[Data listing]
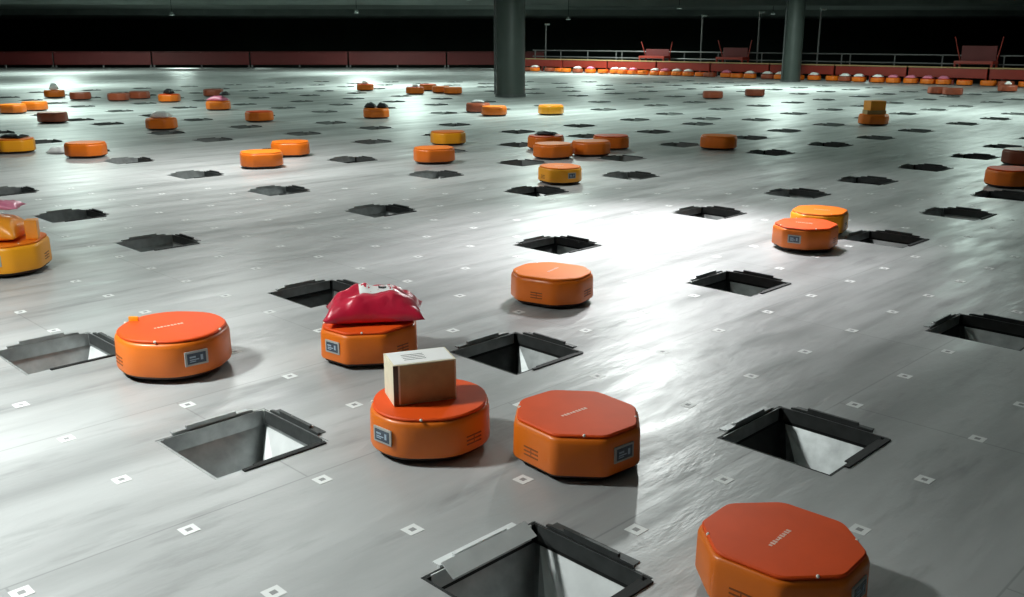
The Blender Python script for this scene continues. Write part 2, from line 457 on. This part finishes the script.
NEAR = True
protos = {
 'red': make_robot('shell', 'tray', L=.57, W=.52, ch=.155, rnd=.03),
 'round': make_robot('shell', 'tray', L=.57, W=.54, ch=.17, rnd=.09),
 'orange': make_robot('shell', 'tray_orange'),
 'amber': make_robot('shell_amber', 'tray_orange'),
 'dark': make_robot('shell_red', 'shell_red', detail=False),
 'far_red': make_robot('shell', 'tray', detail=False),
 'far_orange': make_robot('shell', 'tray_orange', detail=False),
 'far_amber': make_robot('shell_amber', 'tray_orange', detail=False),
}
used = {}
def place_robot(kind, px, py, yaw, label, z=.2196, on_top=True, group='orange parcel sorting robots on the floor', sc=1.0):
    """px,py = photograph position of the centre of the robot's top"""
    p = at(px, py, z * sc)
    o = protos[kind] if kind not in used else copy_tree(protos[kind]); used[kind] = 1
    o.location = (p.x, p.y, 0); o.rotation_euler = (0, 0, math.radians(yaw)); o.scale = (sc, sc, sc)
    tag(o, label, 'robot', group)
    return o

rob = {}
G1 = 'orange parcel sorting robots on the floor'
# near robots ------------------------------------------------- (yaw: direction the panel faces)
rob['near'] = place_robot('red', 782, 536, -42, 'nearest robot, cut by the bottom edge, red-orange top with white print', sc=.94)
rob['pair'] = place_robot('red', 577, 411, -50, 'red-orange octagonal robot with empty top, right of the robot with the carton')
rob['carton'] = place_robot('round', 430, 397, 228, 'round-cornered orange robot carrying a standing cardboard carton')
rob['left'] = place_robot('round', 172, 325, -50, 'orange robot with flat coral top at the left, beside a grey chute', sc=1.12)
rob['bag'] = place_robot('red', 369, 319, 232, 'orange robot carrying a crumpled crimson bag')
rob['lone'] = place_robot('orange', 552, 270, 150, 'lone orange robot with empty top on the brightest patch of floor')
rob['yellow'] = place_robot('red', 806, 223, 235, 'front one, coral-topped, of two robots touching each other right of the middle')
rob['yellow2'] = place_robot('amber', 820, 209.5, 60, 'rear one, yellow-orange, of two robots touching each other right of the middle')
rob['edge'] = place_robot('amber', 4, 238, 280, 'amber robot cut by the left edge, piled with orange and pink parcels', sc=1.2)
rob['amber'] = place_robot('amber', 560, 165.5, -60, 'bright amber robot with empty top, beside a chute in front of the column')
mid = [
 ('c1', 'orange', 434, 147, 200, 'orange robot in front of another just left of the picture centre'),
 ('c2', 'amber', 448, 131, 20, 'amber robot behind another just left of the picture centre'),
 ('p1', 'orange', 591, 140.5, 190, 'left one of the two robots nose to tail right of the column'),
 ('p2', 'red', 611, 135, 0, 'right one of the two robots nose to tail right of the column'),
 ('lone2', 'orange', 719, 135, 160, 'lone dull orange robot between the two columns'),
 ('d1', 'orange', 553, 143, 30, 'orange robot directly in front of the one with a black parcel'),
 ('d2', 'red', 546, 135, 30, 'orange robot with a black parcel on top, half hidden right of the column foot'),
 ('q1', 'orange', 261, 151, 200, 'front robot of the two overlapping ones left of the middle'),
 ('q2', 'orange', 290, 141, 10, 'rear robot of the two overlapping ones left of the middle'),
 ('l1', 'orange', 85, 142, 180, 'pale orange robot with empty top in the left background'),
 ('l0', 'amber', 14, 138, 200, 'amber robot at the left edge with a black parcel on top'),
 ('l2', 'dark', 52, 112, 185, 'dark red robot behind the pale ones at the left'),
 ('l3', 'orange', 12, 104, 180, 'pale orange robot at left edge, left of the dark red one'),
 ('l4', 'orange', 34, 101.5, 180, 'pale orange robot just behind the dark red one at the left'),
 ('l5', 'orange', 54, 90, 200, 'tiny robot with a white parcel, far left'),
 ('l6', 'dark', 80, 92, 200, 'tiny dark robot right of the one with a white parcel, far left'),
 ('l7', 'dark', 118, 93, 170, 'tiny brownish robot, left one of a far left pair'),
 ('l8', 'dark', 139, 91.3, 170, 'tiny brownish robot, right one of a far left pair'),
 ('m1', 'orange', 161, 118, 180, 'dull orange robot with a white and grey bag on top'),
 ('m2', 'red', 169, 94, 180, 'small orange robot with a dark parcel, far behind the bag carrier'),
 ('m3', 'orange', 218, 101, 180, 'orange robot stacked with pink and dark parcels in the left background'),
 ('m4', 'dark', 213, 89, 180, 'dark little robot right behind the one with pink and dark parcels'),
 ('m5', 'red', 259, 111, 220, 'small orange robot alone, above the two overlapping ones'),
 ('b1', 'orange', 376, 108, 190, 'orange robot carrying two black bags left of the nearer column'),
 ('b2', 'red', 365, 84, 190, 'tiny red robot with a white parcel, far behind the two black bags'),
 ('f1', 'red', 415, 87, 180, 'tiny robot, left one of the far cluster left of the column'),
 ('f2', 'red', 428, 84, 180, 'tiny robot, second from left in the far cluster left of the column'),
 ('f3', 'orange', 441, 86, 180, 'tiny robot, third from left in the far cluster left of the column'),
 ('f4', 'orange', 453, 87, 180, 'tiny robot, rightmost of the far cluster left of the column'),
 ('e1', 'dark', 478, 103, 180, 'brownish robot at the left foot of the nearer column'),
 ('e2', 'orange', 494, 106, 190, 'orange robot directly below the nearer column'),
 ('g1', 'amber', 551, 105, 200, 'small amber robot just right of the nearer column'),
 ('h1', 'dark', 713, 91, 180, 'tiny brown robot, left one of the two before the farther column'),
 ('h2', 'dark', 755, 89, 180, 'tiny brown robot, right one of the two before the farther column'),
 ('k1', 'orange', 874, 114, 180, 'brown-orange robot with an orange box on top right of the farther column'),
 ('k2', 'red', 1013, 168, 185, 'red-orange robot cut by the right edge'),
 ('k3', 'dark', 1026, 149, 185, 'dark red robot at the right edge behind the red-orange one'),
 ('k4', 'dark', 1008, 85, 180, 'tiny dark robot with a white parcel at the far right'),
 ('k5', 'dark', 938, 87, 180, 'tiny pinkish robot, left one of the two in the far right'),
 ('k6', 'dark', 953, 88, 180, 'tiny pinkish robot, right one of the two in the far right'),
]
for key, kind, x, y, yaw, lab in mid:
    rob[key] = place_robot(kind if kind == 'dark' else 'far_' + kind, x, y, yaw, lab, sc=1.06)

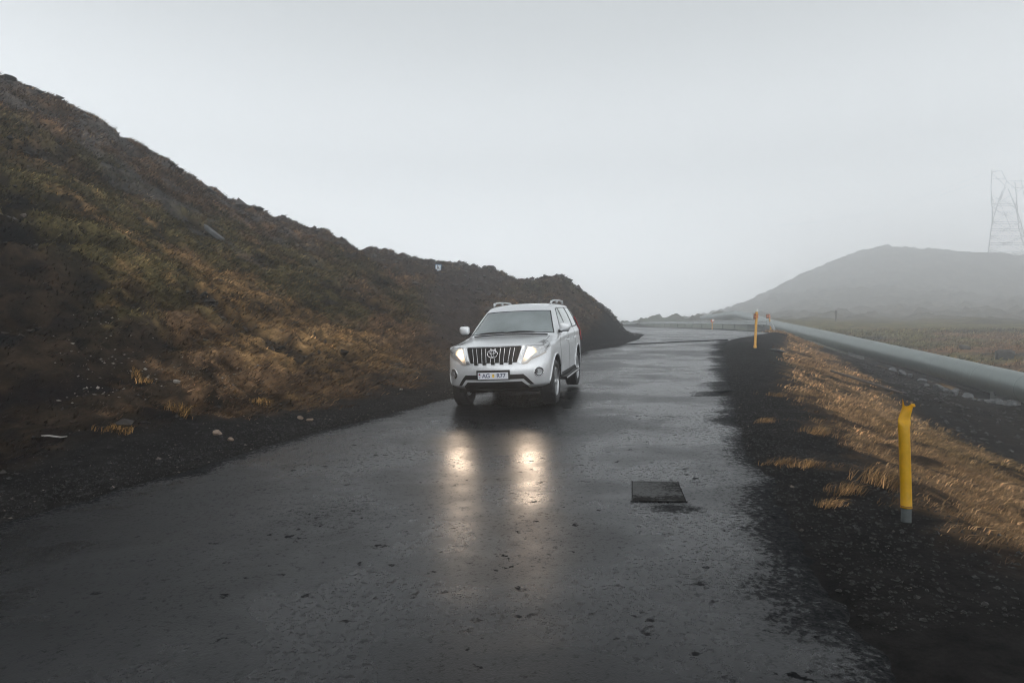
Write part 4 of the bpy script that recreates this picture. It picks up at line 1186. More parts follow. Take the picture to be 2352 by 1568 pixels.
M_CONC = mat('concrete', (0.20, 0.195, 0.18), 0.85, var=0.25, vscale=6, bump=0.5, bscale=18)
M_ROCK = mat('dark_rock', (0.060, 0.056, 0.052), 0.75, var=0.45, vscale=9, bump=0.8, bscale=22, spec=0.25)
M_PALE = mat('pale_rock', (0.26, 0.24, 0.21), 0.7, var=0.3, vscale=12, bump=0.5, bscale=24)
M_PINK = mat('buff_rock', (0.20, 0.145, 0.105), 0.75, var=0.3, vscale=12, bump=0.5, bscale=24)
M_GREYR = mat('grey_rock', (0.085, 0.088, 0.09), 0.6, var=0.35, vscale=6, bump=0.6, bscale=14)
M_TIMBER = mat('weathered_timber', (0.075, 0.060, 0.048), 0.8, var=0.3, vscale=20)
M_WHITEWOOD = mat('bleached_stick', (0.28, 0.265, 0.245), 0.7, var=0.2, vscale=30)
M_SIGNW = mat('sign_white', (0.70, 0.74, 0.78), 0.4)
M_SIGNB = mat('sign_blue', (0.06, 0.16, 0.30), 0.4)
M_SIGNK = mat('sign_black', (0.02, 0.022, 0.025), 0.5)
M_LATTICE = mat('pylon_steel', (0.16, 0.18, 0.175), 0.6, 0.3)

# --- bent yellow marker post close by
x0, y0 = 2.985, 5.17
z0 = gh(x0, y0)
post = thing('marker_post', 'yellow plastic marker post with its top kinked and split, on a grey stub', 'marker post', (x0, y0, z0))
bm = bmesh.new()
add_tube(bm, [(0, 0, -.25), (0, 0, .13)], .0355, 20)
bm_obj('base_tube', bm, M_GREYTUBE, post, True)
bm = bmesh.new()
SEG = 28
prof = [(.105, .0, .0, .046, .046, 0), (.118, .0, .0, .0475, .0475, 0), (.122, 0, 0, .0455, .0455, 0), (.30, -.006, 0, .0455, .0455, 0), (.50, -.014, 0, .0455, .0455, 0), (.66, -.021, 0, .046, .045, 0),
        (.715, -.023, 0, .048, .042, 0), (.742, -.022, -.004, .053, .030, .1), (.760, -.019, .004, .056, .017, .15), (.772, -.015, .012, .054, .016, .12), (.80, -.009, .014, .050, .024, .05), (.835, .004, .016, .046, .030, 0), (.868, .014, .018, .044, .031, 0)]
rings_ = []
for (z, cx, cyy, rx, ry, tw) in prof:
    rings_.append([bm.verts.new((cx + .87 * rx * math.cos(2 * math.pi * k / SEG), cyy + .87 * ry * math.sin(2 * math.pi * k / SEG), z)) for k in range(SEG)])
top = []
for k in range(SEG):
    a = 2 * math.pi * k / SEG
    c_ = math.cos(a)
    dz = .012 + .020 * max(0, -c_) ** 2 + .012 * math.sin(3 * a + .6) + (.030 if k in (13, 14, 15) else 0) - (.014 if k in (17, 18, 19, 20) else 0)
    top.append(bm.verts.new((.018 + .042 * c_ + (.010 if k < 3 or k > 25 else 0), .019 + .033 * math.sin(a), .868 + dz)))
rings_.append(top)
for a, b in zip(rings_[:-1], rings_[1:]):
    for k in range(SEG): bm.faces.new((a[k], a[(k + 1) % SEG], b[(k + 1) % SEG], b[k]))
bmesh.ops.solidify(bm, geom=list(bm.faces), thickness=.004)
bm_obj('sleeve', bm, M_YELLOW, post, True)
bm = bmesh.new()
add_tube(bm, [(.0415 * math.cos(t), .0415 * math.sin(t), .121) for t in np.linspace(0, 2 * math.pi, 25)], .0028, 6, False)
bm_obj('sleeve_collar', bm, M_RUST, post)
post.rotation_euler = (0, rad(.5), 0)

# --- snow stakes with reflector clamps
def stake(label, px, py, d, h, lean, boards, thick=.055, name='snow_stake', white=True):
    x, y = (px - 1176) / 1568 * d, d
    t = thing(name, label, 'snow stake', (x, y, gh(x, y)), (0, lean, 0), 'yellow snow stakes along the road')
    bm = bmesh.new(); add_box(bm, (0, 0, h / 2 - .15), (thick, thick * .8, h + .3)); bevel_all(bm, thick * .18)
    bm_obj('post', bm, M_STAKE, t)
    bm = bmesh.new(); add_box(bm, (0, 0, .05), (thick * 1.15, thick * .95, .08)); bevel_all(bm, .004); bm_obj('foot_band', bm, M_STAKE, t)
    for k, (dx, dz, w, hh) in enumerate(boards):
        bm = bmesh.new(); add_box(bm, (dx, -.045, h - dz), (w, .03, hh)); bevel_all(bm, .008)
        br = bm_obj('reflector_board', bm, M_RUST if k == 0 else M_ORANGE, t)
        bm = bmesh.new(); bmesh.ops.create_cone(bm, cap_ends=True, segments=14, radius1=min(w, hh) * .3, radius2=min(w, hh) * .28, depth=.02, matrix=Matrix.Translation((dx + .01, -.068, h - dz)) @ Matrix.Rotation(rad(90), 4, 'X'))
        bm_obj('reflector', bm, M_REFL if k else M_ORANGE, br)
    if white:
        bm = bmesh.new(); add_box(bm, (.01, 0, h + .05), (thick * .5, thick * .5, .09)); bm_obj('tip', bm, M_REFL, t)
    return t
stake('tall yellow stake standing tilted on the black verge with a rusty clamp near its top', 1734, 800, 25.3, 1.34, rad(2.7), [(-.075, .18, .10, .20), (.03, .16, .05, .14)], .085)
stake('yellow stake with a wide rusty board, standing behind the end of the crash barrier', 1771, 757, 47.5, 1.22, rad(-7), [(-.13, .12, .20, .30), (.02, .13, .10, .26)], .085)

# --- crash barrier
bar = thing('guardrail', 'pale steel crash barrier along the far side of the upper road', 'guardrail', (17.9, 48.0, 0))
def bpt(s):
    """along the barrier, s metres from the near corner"""
    y = 48.0 + s
    x = float(np.interp(y, [48, 60, 75, 95, 115, 135, 150], [17.9, 18.7, 19.35, 20.0, 20.4, 20.3, 19.0]))
    return Vector((x, y, float(road_z(x, y))))
WPROF = [(.0, .31), (.045, .28), (.045, .215), (.0, .165), (.0, .145), (.045, .095), (.045, .03), (.0, .0)]
def beam(pts, name='beam'):
    bm = bmesh.new()
    rows_ = []
    for i, p in enumerate(pts):
        d = (pts[min(i + 1, len(pts) - 1)] - pts[max(0, i - 1)]).normalized()
        n_ = Vector((-d.y, d.x, 0)).normalized()
        rows_.append([bm.verts.new(p + n_ * a + Vector((0, 0, b))) for a, b in WPROF])
    for a, b in zip(rows_[:-1], rows_[1:]):
        for i in range(len(a) - 1): bm.faces.new((a[i], a[i + 1], b[i + 1], b[i]))
    bmesh.ops.solidify(bm, geom=list(bm.faces), thickness=.006)
    o = bm_obj(name, bm, M_STEEL, bar)
    o.matrix_parent_inverse = bar.matrix_basis.inverted()
    return o
H_ = .46
for k in range(24):
    beam([bpt(k * 4 + q) + Vector((0, 0, H_)) for q in (-.02, 1.33, 2.67, 4.02)])
tp = [bpt(0) + Vector((0, 0, H_)), Vector((17.86, 47.3, float(road_z(17.86, 47.3)) + H_ - .03)), Vector((17.80, 46.6, float(road_z(17.8, 46.6)) + .18)), Vector((17.76, 46.0, float(road_z(17.76, 46)) - .25))]
beam(tp, 'end_section')
for k in range(25):
    p = bpt(k * 4 + 1.0)
    bm = bmesh.new(); add_box(bm, p + Vector((.09, 0, .20)), (.06, .10, .90)); add_box(bm, p + Vector((.07, 0, H_ + .15)), (.10, .10, .14))
    o = bm_obj('post', bm, M_POSTS, bar); o.matrix_parent_inverse = bar.matrix_basis.inverted()

# --- pale board with orange mark standing beyond the barrier, and a thin stake at the bend
x, y = (1613 - 1176) / 1568 * 62, 62.0
t = thing('marker_board', 'small orange marker board on a stake behind the middle of the crash barrier', 'marker board', (x + .9, y, gh(x + .9, y)))
zz = 1.716 + (784 - 736) / 1568 * 62 - gh(x + .9, y)
bm = bmesh.new(); add_box(bm, (0, 0, zz / 2), (.07, .06, zz)); bm_obj('post', bm, M_STAKE, t)
bm = bmesh.new(); add_box(bm, (0, -.05, zz - .02), (.30, .03, .26)); bevel_all(bm, .01); bd_ = bm_obj('board', bm, M_ORANGE, t)
bm = bmesh.new(); add_box(bm, (.05, -.07, zz + .02), (.12, .012, .22)); bm_obj('reflector', bm, M_REFL, bd_)
x, y = (1468 - 1176) / 1568 * 100, 100.0
t = thing('thin_stake', 'thin grey stake at the far bend where the barrier meets the mound', 'stake', (x, y, gh(x, y)), (0, 0, 0))
bm = bmesh.new(); hz = 1.716 + (784 - 731) / 1568 * 100 - gh(x, y); add_tube(bm, [(0, 0, -.2), (0, 0, hz)], .06, 8); bm_obj('post', bm, M_TIMBER, t)
bm = bmesh.new(); add_tube(bm, [(0, 0, hz - .25), (0, 0, hz)], .068, 8); bm_obj('tip', bm, M_REFL, t)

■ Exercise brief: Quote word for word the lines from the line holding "Write part 4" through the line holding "M_LATTICE = mat('pylon_steel', (0.16, 0.18, 0.175), 0.6, 0.3)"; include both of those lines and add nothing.

■ Output below:
Write part 4 of the bpy script that recreates this picture. It picks up at line 1186. More parts follow. Take the picture to be 2352 by 1568 pixels.
M_CONC = mat('concrete', (0.20, 0.195, 0.18), 0.85, var=0.25, vscale=6, bump=0.5, bscale=18)
M_ROCK = mat('dark_rock', (0.060, 0.056, 0.052), 0.75, var=0.45, vscale=9, bump=0.8, bscale=22, spec=0.25)
M_PALE = mat('pale_rock', (0.26, 0.24, 0.21), 0.7, var=0.3, vscale=12, bump=0.5, bscale=24)
M_PINK = mat('buff_rock', (0.20, 0.145, 0.105), 0.75, var=0.3, vscale=12, bump=0.5, bscale=24)
M_GREYR = mat('grey_rock', (0.085, 0.088, 0.09), 0.6, var=0.35, vscale=6, bump=0.6, bscale=14)
M_TIMBER = mat('weathered_timber', (0.075, 0.060, 0.048), 0.8, var=0.3, vscale=20)
M_WHITEWOOD = mat('bleached_stick', (0.28, 0.265, 0.245), 0.7, var=0.2, vscale=30)
M_SIGNW = mat('sign_white', (0.70, 0.74, 0.78), 0.4)
M_SIGNB = mat('sign_blue', (0.06, 0.16, 0.30), 0.4)
M_SIGNK = mat('sign_black', (0.02, 0.022, 0.025), 0.5)
M_LATTICE = mat('pylon_steel', (0.16, 0.18, 0.175), 0.6, 0.3)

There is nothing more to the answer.